There had been a human presence on the moor on and off since the last hunter-gatherers and the earliest farmers. The thin tree cover was partially cleared by 4000 BC. There were further clearances around 2500 BC and the moor was almost entirely deforested by 1500 BC. Tiny pockets may have survived, such as the gnarled and stunted trees of Wistman's Wood that can be seen today [...] 
When the trees had all been cut down, houses and field boundaries had to be constructed out of stone. The houses probably had turf roofs while the reaves formed small hedges. The farming communities living on the moor were able to cultivate cereal crops [...] The moor was also ideal for raising stock, both cattle and sheep, though we do not know whether this was on a seasonal basis with people bringing their animals on to the moor in the summer months to exploit the higher pasture and perhaps to search for tin ore. No doubt the reality was far more complicated than we realise. People farmed this landscape for over 300 years. They cleared the fields of granite stones and boulders, which were incorporated into the reaves and house walls. These stones were also heaped up into small cairns, many of which were used to contain the ashes of their dead. There were also ritual monuments such as barrows and stone rows [...] 
By 1200 BC most settlements and fields on the moor had been deserted. Why had people left? Did they destroy what little fertility there was in the soil? Did the climate become cooler and cause the harvests to fail? Was there some catastrophe in the more fertile lowlands which enabled people to move down from these marginal uplands? Were the upland communities physically moved out and resettled, like the Scottish crofters out of the nineteenth century? 
- Michael Parker Pearson, Bronze Age Britain, London, 2005, p.89-91. 

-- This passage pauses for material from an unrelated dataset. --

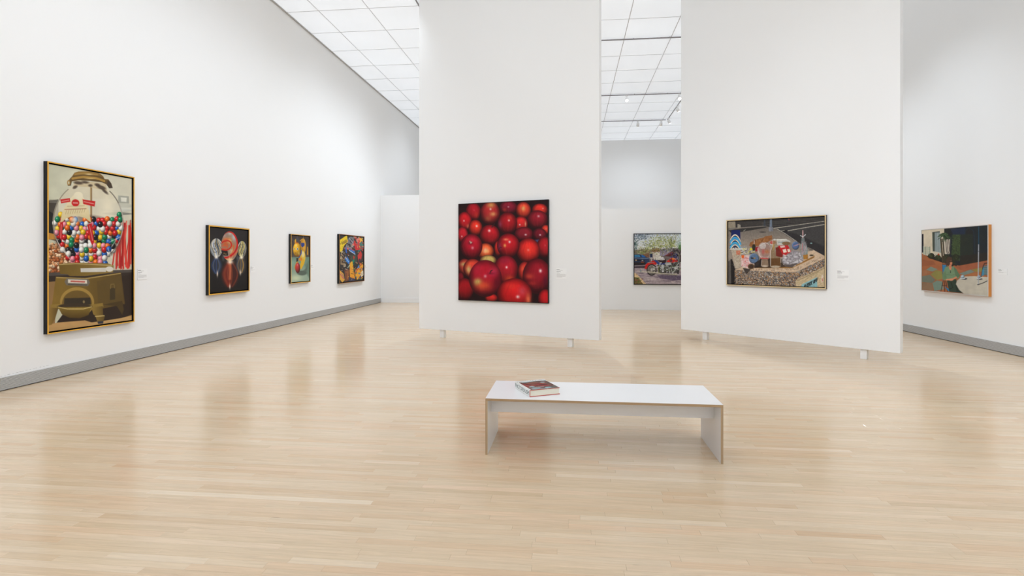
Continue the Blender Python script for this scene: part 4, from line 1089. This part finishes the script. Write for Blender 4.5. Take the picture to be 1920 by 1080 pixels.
    for k in range(260):
        x, y = rng.uniform(815, 1050), rng.uniform(520, 690)
        if y > 520 + abs(x - 950) * .25 and y < 700 - max(0, x - 930) * .55: cv.ell(x, y, rng.uniform(4, 14), rng.uniform(4, 12), [(206, 202, 206), (176, 170, 176), (110, 104, 108), (224, 222, 226), (150, 140, 150)][rng.randint(5)], .55)
    cv.poly([(806, 650), (870, 680), (1000, 650), (920, 708), (850, 702)], (72, 62, 58), .8, 12)
    # bottle with straw
    cv.poly([(1034, 350), (1066, 350), (1072, 400), (1104, 470), (1112, 600), (1060, 612), (1020, 560), (1022, 460)], (128, 140, 140), .8)
    for k in range(60): cv.line([(rng.uniform(1030, 1100), rng.uniform(380, 590)), (rng.uniform(1030, 1100), rng.uniform(380, 590))], 4, [(206, 214, 214), (96, 110, 110), (196, 120, 130), (150, 170, 176)][rng.randint(4)], .4)
    cv.line([(1048, 266), (1048, 350)], 11, (216, 170, 166)); cv.line([(1020, 326), (1050, 340), (1080, 314)], 9, (216, 220, 220)); cv.poly([(1050, 560), (1110, 550), (1108, 606), (1060, 612)], (168, 116, 48)); cv.line([(1044, 420), (1040, 500)], 6, (206, 90, 90), .8)
    cv.ell(1152, 562, 24, 10, (76, 66, 50)); cv.line([(1112, 470), (1180, 500)], 5, (214, 196, 170), .7)
    cv.mottle(14, 0.10, 6)
    return cv

# ---- seated figure at a courtyard table
def paint_courtyard():
    cv = Canvas(200, 195, [(168, 190), (909, 132), (912, 933), (172, 868)], 61)
    rng = cv.rng
    cv.fill((36, 38, 36))
    cv.poly([(160, 180), (420, 160), (420, 500), (160, 470)], (222, 208, 182)); cv.poly([(166, 232), (186, 230), (188, 440), (166, 446)], (34, 32, 42))
    cv.poly([(286, 212), (370, 200), (384, 446), (292, 428)], (110, 122, 120))
    for k in range(12): cv.line([(312 + 6 * k, 220), (316 + 6 * k, 436)], 4, [(190, 204, 206), (140, 158, 160), (214, 220, 216)][k % 3], .8)
    cv.poly([(286, 212), (312, 210), (314, 432), (292, 428)], (70, 76, 66)); cv.line([(290, 212), (366, 204)], 7, (80, 84, 78))
    cv.poly([(300, 428), (420, 450), (420, 500), (310, 486)], (214, 202, 180)); cv.poly([(400, 290), (490, 290), (490, 460), (410, 460)], (206, 196, 178))
    cv.poly([(490, 170), (915, 130), (915, 540), (600, 590), (480, 560)], (33, 38, 42))
    cv.poly([(490, 172), (660, 158), (650, 240), (520, 240)], (34, 44, 66)); cv.ell(700, 210, 50, 60, (36, 36, 36)); cv.line([(650, 260), (658, 190), (700, 160), (744, 190), (760, 260), (764, 480)], 8, (34, 52, 70), .7)
    cv.poly([(520, 240), (740, 232), (745, 470), (600, 480), (500, 470)], (40, 46, 38)); cv.poly([(520, 240), (600, 236), (600, 470), (500, 470)], (62, 76, 44))
    for k in range(500): cv.ell(rng.uniform(505, 600), rng.uniform(240, 540), 4, 4, [(84, 102, 60), (44, 54, 36), (60, 80, 48)][rng.randint(3)], .6)
    for k in range(160): cv.ell(rng.uniform(600, 900), rng.uniform(235, 470), 4, 5, [(46, 54, 40), (30, 32, 30), (38, 46, 52)][rng.randint(3)], .5)
    cv.line([(806, 150), (808, 350)], 10, (36, 76, 96)); cv.poly([(600, 480), (912, 440), (912, 540), (600, 590)], (44, 40, 34))
    # paving
    cv.poly([(165, 450), (240, 490), (420, 560), (600, 592), (915, 530), (915, 940), (165, 870)], (172, 104, 64))
    cv.poly([(540, 600), (700, 570), (915, 530), (915, 600), (640, 660)], (164, 94, 64)); cv.poly([(166, 520), (300, 540), (330, 580), (170, 600)], (150, 88, 58), .7)
    for P, c in (([(216, 640), (270, 602), (350, 632), (290, 660)], (128, 142, 126)), ([(268, 690), (330, 640), (410, 660), (400, 740), (340, 756)], (146, 138, 74)), ([(170, 712), (260, 694), (324, 752), (290, 790), (172, 780)], (116, 122, 106)), ([(290, 790), (340, 760), (400, 770), (420, 860), (310, 880)], (124, 146, 130)),
                 ([(172, 786), (286, 790), (300, 872), (172, 866)], (146, 116, 88)), ([(590, 680), (720, 634), (764, 662), (640, 702)], (122, 138, 128)), ([(730, 634), (850, 610), (860, 660), (770, 662)], (150, 134, 70)), ([(172, 650), (216, 640), (280, 664), (180, 706)], (166, 112, 76)), ([(640, 702), (764, 668), (840, 680), (800, 710)], (176, 110, 66)), ([(850, 604), (912, 590), (912, 700), (850, 690)], (110, 130, 128)), ([(560, 630), (640, 650), (600, 664)], (180, 110, 70))):
        cv.poly(P, c); cv.line(P + [P[0]], 3, (150, 110, 84), .7)
    # planting and shrubs
    for (x, y, r, c) in ((275, 480, 36, (40, 40, 26)), (350, 500, 34, (52, 56, 30)), (440, 510, 44, (46, 52, 32)), (550, 500, 44, (40, 46, 30)), (500, 560, 44, (36, 34, 28))):
        cv.ell(x, y, r, r * .9, c)
        for k in range(50): cv.ell(x + rng.randn() * r * .5, y + rng.randn() * r * .45, 4, 4, [(78, 84, 44), (30, 30, 22), (60, 66, 36)][rng.randint(3)], .7)
    cv.ell(358, 464, 9, 10, (190, 70, 44)); cv.line([(250, 500), (400, 550), (560, 590)], 10, (44, 34, 26))
    for x, w, c in ((390, 18, (74, 62, 44)), (412, 14, (64, 54, 40)), (442, 7, (60, 46, 44)), (458, 6, (70, 56, 52)), (476, 6, (66, 50, 48))): cv.line([(x - 6, 290), (x + 4, 420), (x + 16, 555 if x < 430 else 455)], w, c)
    for k in range(120):
        a = rng.uniform(0, 2 * math.pi); r = rng.uniform(40, 100); cv.line([(420, 235), (420 + r * math.cos(a) * .8, 235 + r * math.sin(a) * .5 + r * r * .004)], 4, [(40, 62, 36), (66, 92, 52), (88, 112, 72), (30, 44, 28)][rng.randint(4)], .9)
    for x in (200, 245):
        for k in range(6): cv.line([(x - 16, 385 + 14 * k), (x + 16, 382 + 14 * k)], 6, (150, 170, 150)); 
        cv.line([(x - 14, 370), (x - 12, 470)], 5, (176, 190, 176)); cv.line([(x + 14, 376), (x + 14, 476)], 5, (110, 130, 116))
    # chair, figure
    cv.line([(402, 576), (440, 572), (452, 600)], 7, (60, 44, 40)); cv.poly([(400, 584), (446, 584), (440, 660), (406, 660)], (50, 128, 176)); cv.line([(402, 580), (410, 760)], 6, (40, 100, 140))
    for x0, x1 in ((412, 386), (440, 462), (428, 430)): cv.line([(x0, 764), (x1, 884)], 7, (70, 40, 30))
    cv.line([(396, 820), (450, 818)], 6, (70, 40, 30)); cv.poly([(426, 830), (500, 866), (512, 888), (470, 880)], (46, 130, 178))
    cv.poly([(452, 760), (556, 744), (570, 800), (650, 905), (480, 886)], (52, 68, 54)); cv.poly([(540, 760), (600, 850), (640, 905), (560, 890)], (40, 52, 42)); cv.line([(500, 780), (520, 840), (480, 860)], 9, (32, 42, 34), .8)
    cv.poly([(432, 610), (470, 596), (530, 600), (556, 630), (600, 706), (580, 735), (548, 730), (520, 742), (450, 760), (404, 744), (410, 680)], (122, 150, 114)); cv.poly([(530, 604), (560, 634), (602, 706), (576, 726), (546, 700)], (96, 124, 92)); cv.poly([(404, 690), (440, 650), (452, 750), (404, 744)], (108, 138, 100))
    cv.line([(492, 650), (494, 672)], 8, (60, 66, 50)); cv.line([(446, 690), (500, 700), (540, 690)], 4, (90, 116, 84), .8)
    cv.poly([(470, 600), (508, 600), (500, 640), (482, 636)], (214, 140, 104)); cv.poly([(474, 560), (500, 560), (500, 610), (478, 610)], (206, 130, 96)); cv.ell(492, 562, 20, 34, (216, 138, 100))
    cv.ell(474, 536, 32, 46, (70, 50, 38)); cv.poly([(444, 520), (480, 488), (508, 500), (512, 540), (478, 552), (474, 590), (446, 586)], (78, 56, 42)); cv.ell(498, 560, 13, 24, (218, 140, 100)); cv.line([(486, 548), (512, 546)], 9, (44, 30, 28)); cv.line([(496, 576), (506, 575)], 4, (160, 70, 60))
    cv.line([(450, 750), (490, 750), (520, 742), (556, 724)], 17, (222, 146, 106)); cv.ell(500, 750, 26, 13, (226, 150, 112))
    # table, cups, pole
    cv.poly([(556, 800), (566, 762), (604, 728), (660, 714), (760, 710), (915, 720), (915, 940), (640, 908), (590, 864)], (204, 196, 178)); cv.line([(604, 728), (566, 762), (554, 800), (590, 864), (640, 906)], 4, (150, 144, 130))
    cv.ell(646, 740, 32, 11, (50, 50, 54)); cv.ell(630, 734, 30, 10, (206, 214, 218)); cv.ball(630, 716, 22, 18, (170, 192, 206), amb=.6, hi=.3); cv.ell(612, 712, 6, 7, (190, 206, 214))
    cv.ell(820, 742, 30, 9, (50, 50, 54)); cv.ell(808, 734, 26, 9, (206, 214, 218)); cv.ball(812, 716, 20, 17, (150, 172, 196), amb=.6, hi=.2)
    cv.line([(838, 716), (858, 600), (874, 566), (910, 560)], 8, (34, 28, 30)); cv.poly([(848, 640), (868, 600), (870, 700), (838, 712)], (64, 150, 190), .8)
    for k in range(5): cv.line([(866, 590 + 24 * k), (912, 586 + 26 * k)], 4, (50, 96, 120))
    cv.poly([(801, 350), (813, 350), (810, 806), (798, 806)], hgrad((206, 208, 210), (140, 146, 156), 799, 812)); cv.line([(800, 428), (814, 428)], 6, (60, 64, 70)); cv.line([(804, 806), (860, 786), (912, 760)], 8, (40, 36, 36)); cv.ell(802, 806, 10, 5, (60, 56, 54))
    cv.mottle(40, 0.05, 7)
    return cv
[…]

After emerging from a stone-fenced carpark, we followed a babbling leat (artificial watercourse) across a gentle hill face to explore a Bronze Age village site, replete with the remains of stone roundhouse foundations. A nearby double row of stones (182 metres long) stretched into the distance, probably an ancient ceremonial thoroughfare around which locals buried their dead. One prominent kistvaen grave just south of the stone rows once contained a flint scraper, flint flakes and a whetstone for polishing metal, showing the importance of industry and crafts to the Bronze Age tribes. Closer to the slopes of the nearby King's Tor, a 3.8 metre standing stone stood at a gentle lean, paired by a much later medieval waypost a few hundred metres away, which was marked with a 'T' on one side and an 'A' on the other, to direct medieval travellers venturing across the moor to Tavistock or Ashburton.

Bronze Age roundhouse

Ceremonial stone row

Kistvaen tomb

Standing stone near King's Tor

Medieval waypost

A short drive north led us to our second stop, the National Trust reserve at Lydford Gorge. This was a welcome slice of proper wilderness, with thick English woodlands clinging to the steep slopes of the gorge. The pathway struck out along the top of the gorge before doubling back in a steep stair to the pool at the base of the cascading White Lady falls. While the flow was considerably diminished from its usual high point due to the dry weather, it was still a pretty spectacle. Then walking back alongside the stream we came to the highlight of the gorge: the Devil's Cauldron, the point at which the rushing pressure of the waters has carved out a deep gnarled defile from the terrain, into which the stream is sent gushing and roiling. A metal gangway allows visitors to walk up to the noisy centre of the cauldron, to admire the powerful jets of water and the echoing boom of falling water. Click on the video link below to get an idea of the noise it generates.


White Lady falls

Inside the Devil's Cauldron



Our last brief stop before entrusting ourselves to the satnav and returning home was in the nearby village of Lydford, a tiny place that boasts both the remains of a medieval stone keep and a slightly younger medieval church. Lydford was once far more substantial. It was one of Alfred the Great's four fortified Devon burhs, but it declined after it was raided by Vikings in 997 and following the Norman Conquest. The castle, perched atop a man-made hillock, was first constructed in about 1195 during the reign of Richard I, to act as a prison. It was remodelled in the 13th century, but now only a shell remains. Next to it, the stone church of St Petrock is of an uncertain age, but it is believed to have been remodelled in the 13th century and had its tower added in the 15th century.  

Remains of Lydford Castle

St Petrock's, Lydford
It was a splendid day out exploring Dartmoor, made even more enjoyable by the fact that the Devonian weather was apparently superior to that experienced in the Mediterranean, where so many British residents have fled to avoid the upcoming royal wedding!